When in Lille he was appointed archbishop of Armagh (16 April 1657) by Pope Alexander VII on the motion of Cardinal Francesco Albizzi, but probably due to the influence of Mgr Dionisio Massari, formerly auditor to Rinuccini and then secretary to the S. Congregation de Propaganda Fide. O'Reilly spent a year in the vicinity of Brussels, where Charles II resided. The king and Ormond looked on him as one of the ‘disloyal’ Old Irish, and the king disapproved of his appointment. O'Reilly was consecrated bishop on 26 May 1658 by Andreas Creusen, archbishop of Malines, assisted by James de la Turre, archbishop of Ephesus and coadjutor to the vicar apostolic of Holland, and Anthony MacGeoghegan (qv), OFM, newly appointed bishop of Meath. On his way through London, with letters of commendation from Cardinal Mazarin to the Cromwellian ministers (since France was in alliance with England against Spain, an alliance that split the loyalties of the Irish on the Continent), he met up again with Walsh, who was to prove an inveterate enemy. Walsh passed on information on O'Reilly's negotiations with John Thurloe, Cromwell's secretary, to the Stuart court, and also engineered his banishment from England, probably early in 1659. O'Reilly arrived in Paris at the beginning of April, and in Passage, Co. Waterford, direct from France early in October 1659.
His report of 1 July 1660 to Rome gives a clear picture of the condition of the catholic church in Ireland at the close of the puritan régime. A vigorous campaign against him was relayed to King Charles in the Netherlands who, before he returned to England in May 1660, urged his withdrawal. After further slanderous allegations he was summoned to Rome. He convened a provincial council of the Armagh clergy, which met in Clonelly in the diocese of Ardagh in October 1660. Nineteen statutes were drawn up and these were forwarded to Rome together with a list of twenty-two petitions. Documents recalling him to Rome arrived before the end of the year.
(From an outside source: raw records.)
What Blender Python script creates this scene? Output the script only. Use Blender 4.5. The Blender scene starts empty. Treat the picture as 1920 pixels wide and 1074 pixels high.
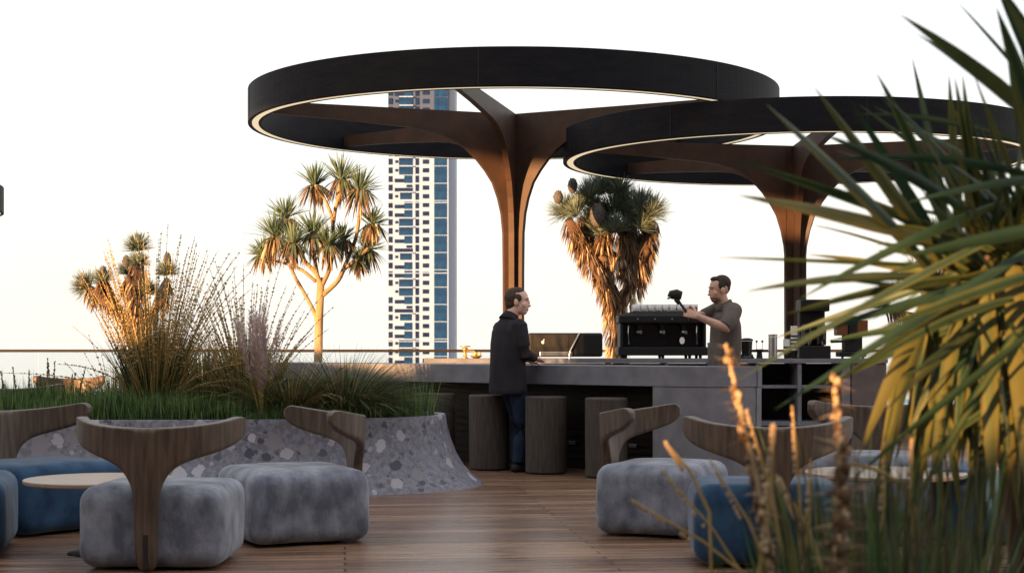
import bpy, math, random
from mathutils import Vector, Matrix, noise
R = math.radians
scene = bpy.context.scene
# ------------------------------------------------------------------ camera
FPX, HX, HY, EYE = 2981.0, 960.0, 650.0, 1.23
cam_d = bpy.data.cameras.new("camera"); cam = bpy.data.objects.new("camera", cam_d)
scene.collection.objects.link(cam); scene.camera = cam
cam.location = (0, 0, EYE); cam.rotation_euler = (R(90), 0, 0)
cam_d.sensor_width = 36; cam_d.lens = 36 * FPX / 1920; cam_d.shift_y = 113 / 1920
cam_d.clip_start = 0.05; cam_d.clip_end = 40000
cam_d.dof.use_dof = True; cam_d.dof.focus_distance = 16.0; cam_d.dof.aperture_fstop = 5.0
# ------------------------------------------------------------------ light
SUN_TO = Vector((-0.64, -0.77, 0)).normalized(); ELEV = 5.5
world = bpy.data.worlds.new("World"); scene.world = world; world.use_nodes = True
wn = world.node_tree.nodes; wl = world.node_tree.links
bg = wn['Background']; sky = wn.new('ShaderNodeTexSky'); sky.sky_type = 'NISHITA'; sky.sun_disc = False
sky.sun_elevation = R(ELEV); sky.sun_rotation = math.atan2(SUN_TO.x, SUN_TO.y)
sky.air_density = 1.0; sky.dust_density = 2.0; sky.ozone_density = 1.0
# thin bright evening cloud veil over the blue: mostly white, a little warmer at the horizon
geo = wn.new('ShaderNodeTexCoord'); sx_ = wn.new('ShaderNodeSeparateXYZ'); wl.new(geo.outputs['Generated'], sx_.inputs[0])
vr = wn.new('ShaderNodeValToRGB'); vr.color_ramp.elements[0].position = 0.0; vr.color_ramp.elements[0].color = (1.0, .935, .86, 1)
vr.color_ramp.elements[1].position = .22; vr.color_ramp.elements[1].color = (.91, .915, .935, 1)
cn = wn.new('ShaderNodeTexNoise'); cn.inputs['Scale'].default_value = 2.2; cn.inputs['Detail'].default_value = 5; wl.new(geo.outputs['Generated'], cn.inputs['Vector'])
cm = wn.new('ShaderNodeMapRange'); cm.inputs[1].default_value = .3; cm.inputs[2].default_value = .7; cm.inputs[3].default_value = 2.05; cm.inputs[4].default_value = 2.5
wl.new(cn.outputs[0], cm.inputs[0]); vs_ = wn.new('ShaderNodeVectorMath'); vs_.operation = 'SCALE'
wl.new(sx_.outputs[2], vr.inputs[0]); wl.new(vr.outputs[0], vs_.inputs[0]); wl.new(cm.outputs[0], vs_.inputs['Scale'])
mxw = wn.new('ShaderNodeMix'); mxw.data_type = 'RGBA'; mxw.inputs[0].default_value = .88
wl.new(sky.outputs[0], mxw.inputs[6]); wl.new(vs_.outputs[0], mxw.inputs[7]); wl.new(mxw.outputs[2], bg.inputs[0]); bg.inputs[1].default_value = 0.13
sl = bpy.data.lights.new("sun", 'SUN'); sun = bpy.data.objects.new("sun", sl); scene.collection.objects.link(sun)
sl.energy = 3.7; sl.angle = R(0.5); sl.color = (1.0, 0.54, 0.22)
sd = Vector((SUN_TO.x * math.cos(R(ELEV)), SUN_TO.y * math.cos(R(ELEV)), math.sin(R(ELEV))))
sun.rotation_euler = sd.to_track_quat('Z', 'Y').to_euler()
scene.view_settings.view_transform = 'Standard'; scene.view_settings.look = 'None'
scene.view_settings.exposure = 2.1; scene.view_settings.gamma = 1
scene.render.resolution_x = 1024; scene.render.resolution_y = 572

C = scene.collection
def P(px, py, d):
    return Vector(((px - HX) / FPX * d, d, EYE + (HY - py) / FPX * d))
def GX(px, d): return (px - HX) / FPX * d

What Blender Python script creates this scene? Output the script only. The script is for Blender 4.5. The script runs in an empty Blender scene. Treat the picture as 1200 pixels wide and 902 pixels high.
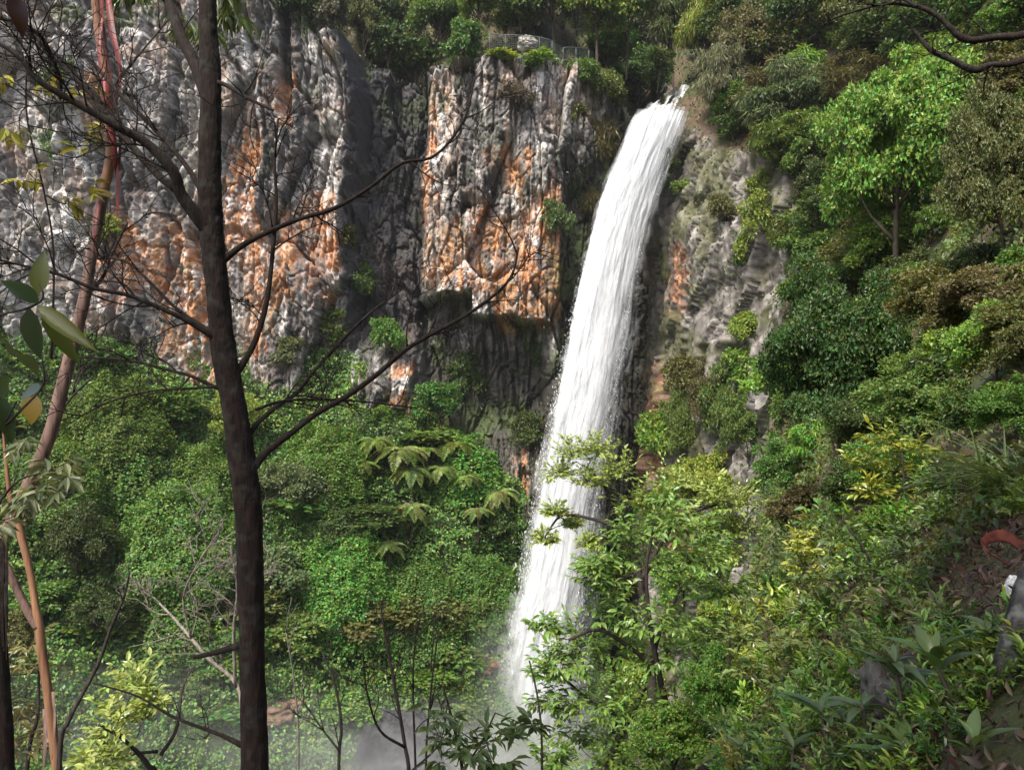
import bpy, math, random
import numpy as np
from mathutils import Vector
from mathutils.bvhtree import BVHTree

SC = bpy.context.scene
COL = SC.collection
R = math.radians
random.seed(11)
rng = np.random.default_rng(11)

# ------------------------------------------------------------------ camera, sky, sun, exposure
F = 942.0                                   # focal length in photo pixels (photo is 1200 wide)
cam_d = bpy.data.cameras.new('camera')
cam_d.lens = 36.0 * F / 1200.0
cam_d.sensor_width = 36.0
cam_d.clip_start = 0.05
cam_d.clip_end = 2000.0
cam = bpy.data.objects.new('camera', cam_d)
COL.objects.link(cam)
cam.location = (0, 0, 0)
cam.rotation_euler = (R(90), 0, 0)
SC.camera = cam

SUN_DIR = Vector((-0.30, -0.50, 0.86)).normalized()      # towards the sun: high, behind and to the left
elev = math.asin(SUN_DIR.z)
azim = math.atan2(SUN_DIR.x, SUN_DIR.y)
w = bpy.data.worlds.new('World')
SC.world = w
w.use_nodes = True
nt = w.node_tree
nt.nodes.clear()
sky = nt.nodes.new('ShaderNodeTexSky')
sky.sky_type = 'NISHITA'
sky.sun_disc = False
sky.sun_elevation = elev
sky.sun_rotation = azim
sky.air_density = 1.0
sky.dust_density = 4.0
sky.ozone_density = 0.6
bg = nt.nodes.new('ShaderNodeBackground')
bg.inputs[1].default_value = 0.15
wo = nt.nodes.new('ShaderNodeOutputWorld')
nt.links.new(sky.outputs[0], bg.inputs[0])
nt.links.new(bg.outputs[0], wo.inputs[0])

sun_d = bpy.data.lights.new('sun', 'SUN')
sun_d.energy = 3.1
sun_d.angle = R(13.0)
sun_d.color = (1.0, 0.95, 0.86)
sun = bpy.data.objects.new('sun', sun_d)
COL.objects.link(sun)
sun.rotation_euler = SUN_DIR.to_track_quat('Z', 'Y').to_euler()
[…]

On 31 December 1660 the clergy of the northern province forwarded to Rome a vigorous defence of the archbishop. On 18 March 1661 the government issued an order for his arrest, but he succeeded in sailing from Dublin on 25 April 1661 and reached Saint-Malo on 29 April. He arrived in Rome in early summer 1662 and made it his headquarters until 1665.
O'Reilly opposed the ‘loyal formulary’ or ‘Irish remonstrance’, a declaration of loyalty drawn up (1661) by Richard Bellings (qv) and a group of Old English, and propagated for the next four years by Ormond and Walsh. Most clergy found it insulting to the pope and the Holy See. In Rome he was principal consultant on Ireland to Propaganda, to whom he submitted reports and recommendations for clergy promotions. His report of 1662 to Propaganda vividly describes a priest's life: ‘Our clergy live in much patience and misery as to worldly things; they visit the sick by night; they celebrate mass before and round about dawn, and that in hiding-places and recesses, having appointed scouts to look around and with eyes and ears agog to keep watch lest the robbers, that is, the soldiers should come by surprise . . . while I was in Ireland I did not enter into the house of any catholic. I had made myself a small hut in a wood or in a mountainous district, one here, another there, so that no one should suffer for my sake.’ At home, disturbing reports from informers portrayed him as an arch-conspirator.
O'Reilly moved to Paris in 1665 and corresponded with Ormond for permission to return to Ireland, which was granted in March 1666. Ormond maintained that O'Reilly agreed to subscribe to the remonstrance as a condition. Rome advised against any breach of allegiance to the pope. The clergy met at a special national synod in Dublin in June 1666, and – including O'Reilly – signed a less obnoxious formulary than the official one. With some exceptions, they also signed the first three of the Sorbonne propositions drawn up in 1663 by the Gallican church. O'Reilly was placed under guard on suspicion of conspiracy and deported. He arrived in Brussels, to the displeasure of the internuncio, who considered that he had compromised his loyalty to the pope; O'Reilly, however, defended his position in correspondence to Rome. In the summer of 1667 he left Brussels and resided in Paris. He opposed the mission in 1668 to Ireland of James Taaffe (qv), OFM, a propagator of the remonstrance. In early 1669 O'Reilly set out for Nantes, intending to reside there, but he died 8 March 1669 at Saumur and was buried in the church of Notre Dame there on 17 March.